Vorrei sollevare una riflessione sul rapporto tra individuo e potere. Se capisco la necessità di essere costantemente critici nei confronti di chi è al potere a volte mi trovo ad empatizzare nei confronti di chi deve prendere le decisioni perché molto spesso si trova davanti a delle scelte estremamente difficili.
Chi comanda può trovarsi di fronte ad una contraddizione ed costretto a scegliere una delle due strade e spesso nessuna delle due è una scelta giusta: credo che in questi termini si possa parlare di una sorta di "tragedia" di chi è al potere.
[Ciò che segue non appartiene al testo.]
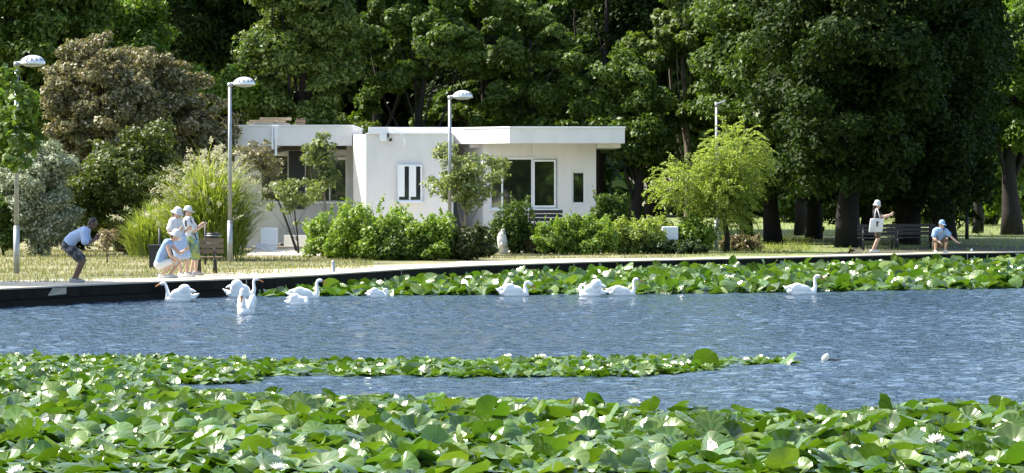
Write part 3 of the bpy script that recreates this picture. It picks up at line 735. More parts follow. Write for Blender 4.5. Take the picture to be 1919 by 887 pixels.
def person(loc, label, J, skin, rz=0.0, build=1.0, group='people watching the swans'):
    t = empty('person', loc, label, 'person', group, rz)
    J = {k: V(v) for k, v in J.items()}
    B = basis(J['look']); h = J['head']; u = B.col[2]; f = B.col[0]; l = B.col[1]
    P = [('e', h, (.092, .075, .115), B), ('e', h + f * .03 - u * .06, (.06, .055, .055), B),
         ('e', h + f * .098 - u * .012, (.018, .013, .022), B), ('e', h + f * .082 + u * .028, (.018, .05, .012), B),
         ('e', h + f * .085 - u * .055, (.014, .026, .012), B), ('e', h + l * .078 - u * .005, (.018, .012, .03), B), ('e', h - l * .078 - u * .005, (.018, .012, .03), B)]
    n = J['neck']; P.append(('c', [(h - u * .05 - f * .02, .052), (n, .055)]))
    sa = (J['sl'] - J['sr']); ax = sa.normalized(); pe = J['pelvis']; ha = (J['hl'] - J['hr']).normalized()
    mid = (J['sl'] + J['sr']) / 2; waist = J.get('waist', mid.lerp(pe, .62))
    for s in (-1, 1):
        P.append(('c', [(mid + ax * s * .09 * build, .088 * build), (waist + (ax + ha) * s * .035 * build, .092 * build), (pe + ha * s * .075 * build, .098 * build)]))
    P.append(('c', [(n, .06), (J['sl'].lerp(n, .25), .055)])); P.append(('c', [(n, .06), (J['sr'].lerp(n, .25), .055)]))
    for k in 'lr':
        P.append(('c', [(J['s' + k], .056 * build), (J['s' + k].lerp(J['e' + k], .45), .048 * build), (J['e' + k], .038), (J['e' + k].lerp(J['w' + k], .3), .039), (J['w' + k], .026)]))
        dw = J.get('t' + k, J['w' + k] + (J['w' + k] - J['e' + k]).normalized())
        P += hand_prims(J['w' + k], dw, J.get('c' + k, V((0, 0, -1))), 0, 1 if k == 'l' else -1)
        kn, an = J['k' + k], J['a' + k]; hp = J['h' + k]
        P.append(('c', [(hp, .088 * build), (hp.lerp(kn, .5), .074 * build), (kn, .054), (kn.lerp(an, .3), .054), (kn.lerp(an, .65), .042), (an, .034)]))
        tp = J['o' + k]; he = an - (V((tp.x, tp.y, 0)) - V((an.x, an.y, 0))).normalized() * .05; he.z = tp.z
        P.append(('c', [(an, .036), (he, .032)])); P.append(('c', [(he, .032), (an.lerp(tp, .6) - V((0, 0, .02)), .036), (tp, .026)])); P.append(('c', [(an, .034), (an.lerp(tp, .55), .033)]))
    blob('body', P, skin, t, .0085, 4)
    t['_'] = 0; del t['_']
    return t, J, B
def shirt(t, J, m, build=1.0, sleeve=.55, low=1.0, name='shirt', ex=.02):
    sa = (J['sl'] - J['sr']); ax = sa.normalized(); pe = J['pelvis']; ha = (J['hl'] - J['hr']).normalized(); mid = (J['sl'] + J['sr']) / 2
    waist = J.get('waist', mid.lerp(pe, .62)); n = J['neck']; P = []; pe2 = waist.lerp(pe, low)
    for s in (-1, 0, 1):
        P.append(('c', [(mid + ax * s * .09 * build, .092 * build + ex), (waist + (ax + ha) * s * .035 * build, .098 * build + ex), (pe2 + ha * s * .075 * build, .105 * build + ex)]))
    for k in 'lr':
        P.append(('c', [(n - V((0, 0, .035)), .062 + ex * .5), (J['s' + k], .06 * build + ex * .6)]))
        if sleeve: P.append(('c', [(J['s' + k], .062 * build + ex * .6), (J['s' + k].lerp(J['e' + k], sleeve), .060 * build + ex)]))
    return blob(name, P, m, t, .014, 5)
def shorts(t, J, m, build=1.0, leg=.8, name='shorts', ex=.022):
    pe = J['pelvis']; ha = (J['hl'] - J['hr']).normalized(); mid = (J['sl'] + J['sr']) / 2; up = (J.get('waist', mid.lerp(pe, .62)) - pe) * .45; P = []
    for s in (-1, 0, 1): P.append(('c', [(pe + up + ha * s * .06 * build, .098 * build + ex * .7), (pe + ha * s * .075 * build, .105 * build + ex)]))
    for k in 'lr':
        hp, kn = J['h' + k], J['k' + k]
        P.append(('c', [(hp, .094 * build + ex), (hp.lerp(kn, leg), .07 * build + ex * (1.0 if leg < .9 else .8))]))
    return blob(name, P, m, t, .014, 5)
def hat(t, J, B, m, brim=.15, name='sun_hat', peak=False, hh=.115):
    q = B; c = J['head'] + B.col[2] * .045; bm = bmesh.new()
    prof = [(brim, -.035), (brim * 1.0, -.025), (.105, .005), (.104, .02), (.098, .07), (.075, hh - .01), (.03, hh + .006), (.004, hh + .008)] if not peak else [(.103, -.012), (.104, .0), (.1, .04), (.085, .085), (.05, .112), (.004, .12)]
    lathe(bm, prof, (0, 0, 0), 24, 1.0, .92)
    if peak:
        v = [bm.verts.new(p) for p in ((.08, -.075, .0), (.17, -.05, -.018), (.19, 0, -.02), (.17, .05, -.018), (.08, .075, .0))]; v2 = [bm.verts.new(p.co + V((0, 0, .012))) for p in v]
        bm.faces.new(v); bm.faces.new(v2[::-1])
        for i in range(5): bm.faces.new((v[i], v[(i + 1) % 5], v2[(i + 1) % 5], v2[i]))
    for v in bm.verts: v.co = c + q @ v.co
    bmesh.ops.recalc_face_normals(bm, faces=bm.faces[:])
    return mobj(name, bm, m, t, True)
def hair(t, J, B, m, long=0.0):
    h = J['head']; f, l, u = B.col
    P = [('e', h - f * .018 + u * .02, (.092, .083, .105), B), ('e', h - f * .05 - u * .03, (.06, .075, .08), B)]
    if long: P.append(('c', [(h - f * .06 - u * .03, .06), (h - f * .07 - u * long, .045)]))
    return blob('hair', P, m, t, .011, 3)
def eyes(t, J, B):
    h = J['head']; f, l, u = B.col
    for s in (-1, 1): bm = bmesh.new(); ball(bm, h + f * .085 + l * s * .03 + u * .012, .009, seg=8); mobj('eye', bm, M['hair'], t, True)
def shoes(t, J, m):
    for k in 'lr':
        an, tp = J['a' + k], J['o' + k]; d = (V((tp.x, tp.y, 0)) - V((an.x, an.y, 0))).normalized(); he = V((an.x, an.y, .035)) - d * .055
        blob('shoe', [('c', [(he, .038), (V((an.x, an.y, .04)) + d * .06, .045), (V((tp.x, tp.y, .032)), .034)]), ('c', [(he + V((0, 0, .035)), .035), (V((an.x, an.y, .07)) + d * .04, .04)])], m, t, .012, 3)
def phone_at(p, q, label):
    bm = bmesh.new(); box(bm, -.038, .038, -.005, .005, -.078, .078, .003); o = mobj('phone', bm, M['phone']); o.location = p; o.rotation_euler = q
    return tag(o, label, 'phone', 'phones held up to film the swans')

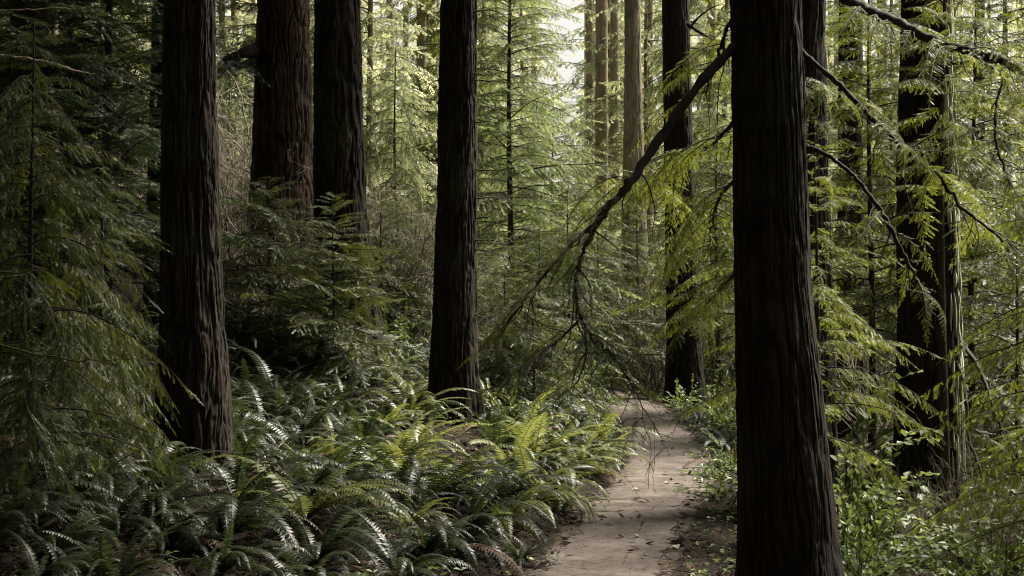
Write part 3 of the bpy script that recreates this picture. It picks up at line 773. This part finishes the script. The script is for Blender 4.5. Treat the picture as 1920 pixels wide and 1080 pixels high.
def unseen_shade_wood():
    """unseen wood added behind the camera and to the left to keep sky light out"""
    r = np.random.default_rng(18); S = Soup(); done = []
    while len(done) < 130:
        a = r.uniform(0, 6.283); q = 2.6 + 34 * r.random() ** 1.7; x, y = q * math.cos(a), q * math.sin(a)
        if y > 1 and (abs(x) < y * .36 + 2.0 or (x > 0 and y > .25 * x - 2)): continue
        if y > 1 and x < 0 and -x < y * .36 + 5.5: hi = 7.5
        elif q < 10: hi = 5.5
        else: hi = 1.6
        if any((x - u) ** 2 + (y - v) ** 2 < 6 for u, v in done): continue
        done.append((x, y)); z = gz(x, y); h = r.uniform(15, 24)
        V, F = tube(np.array([[x, y, z - .3], [x + .1, y, z + h * .5], [x, y, z + h]]), [.3, .2, .04], 8); S.add(V, F, .5, 1)
        for j in range(30):
            f = (j + r.random()) / 30
            V, F, t, m = bough_mesh('redwood', 3, int(r.integers(NV)), 'needle_dark').arrays()
            s = (2.9 * (1 - f) ** .7 + .5) * r.uniform(.7, 1.2)
            V2 = V @ (rotz(j * 2.4 + r.uniform(-.4, .4)) @ roty(r.uniform(0, .4)) * s).T + np.array([x, y, z + hi + (h - hi) * f])
            S.V.append(V2); S.F.append(F + S.n); S.n += len(V2); S.t.append(t); S.m.append(m)
    tag(link('unseen_shade_forest', S.mesh('unseen_shade_forest', [M['needle_dark'], M['bark_dark']])), 'unseen dark conifers added around the camera to shade the scene', 'forest', kind='stuff')
unseen_shade_wood()


# ------------------------------------------------------------------ bare twig thickets
def thicket_mesh(seed, h=2.2, n=24, spread=.6, depth=4):
    r = np.random.default_rng(seed); S = Soup()
    def grow(p, d, l, rad, lev):
        pts = [p.copy()]; m = 6
        for j in range(m):
            d = d + r.normal(0, .16, 3); d[2] += .02; d /= np.linalg.norm(d); p = p + d * l / m; pts.append(p.copy())
        pts = np.array(pts)
        V, F = tube(pts, np.linspace(rad, rad * .45, len(pts)), 3); S.add(V, F, r.random(), 0)
        if lev:
            for q in range(int(r.integers(2, 5))):
                a = int(r.integers(2, m + 1)); dd = pts[a] - pts[a - 1]; dd /= np.linalg.norm(dd)
                dd = dd + r.normal(0, .5, 3); dd /= np.linalg.norm(dd)
                grow(pts[a], dd, l * r.uniform(.45, .75), rad * .5, lev - 1)
    for i in range(n):
        a = r.uniform(0, 6.28); d = np.array([math.cos(a) * spread * r.random(), math.sin(a) * spread * r.random(), 1.]); d /= np.linalg.norm(d)
        grow(np.array([r.normal(0, .12), r.normal(0, .12), -.05]), d, h * r.uniform(.35, .6), .011 * h ** .5, depth - 1)
    return S.mesh('bare_shrub', [M['paletwig']])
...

Qualcun altro ha mai avuto questa sensazione?
Il potere ha sempre una dimensione tragica, semplicemente perche' l'umanita' e' molteplice e colma di aspettative, desideri, modelli di vita contrastanti e ambivalenti. Se il potere e' consapevole del suo aspetto tragico i cittadini vivranno probabilmente in un contesto politico talvolta incoerente ma umano. Il potere dispotico invece nega questo aspetto tragico ed evoca immagini di coerenza dubbie e infine disumane come la Umma o il Vaterland o la coscienza di classe.
Ci sono degli esempi storici in cui il potere è stato consapevole di questo aspetto tragico?
Puoi leggere memorie di Adriano di M. Yourcenair per avere un esempio di potere consapevole della molteplicita' del cuore umano.
Pero' effettivamente i detentori del potere tendono a dissimulare la dimensione tragica che e' una ammissione di debolezza. Solo facendo credere che si puo' cambiare tutto con un colpo si motivano le persone e il cuore semplice di molte di esse.
Sono stati i filosofi e gli scrittori ad aver raccontato questo aspetto pervasivo del potere. Agli albori della civilta' umana basti pensare alle opere di Sofocle, o 2000 anni piu' tardi a quelle di Shakespeare.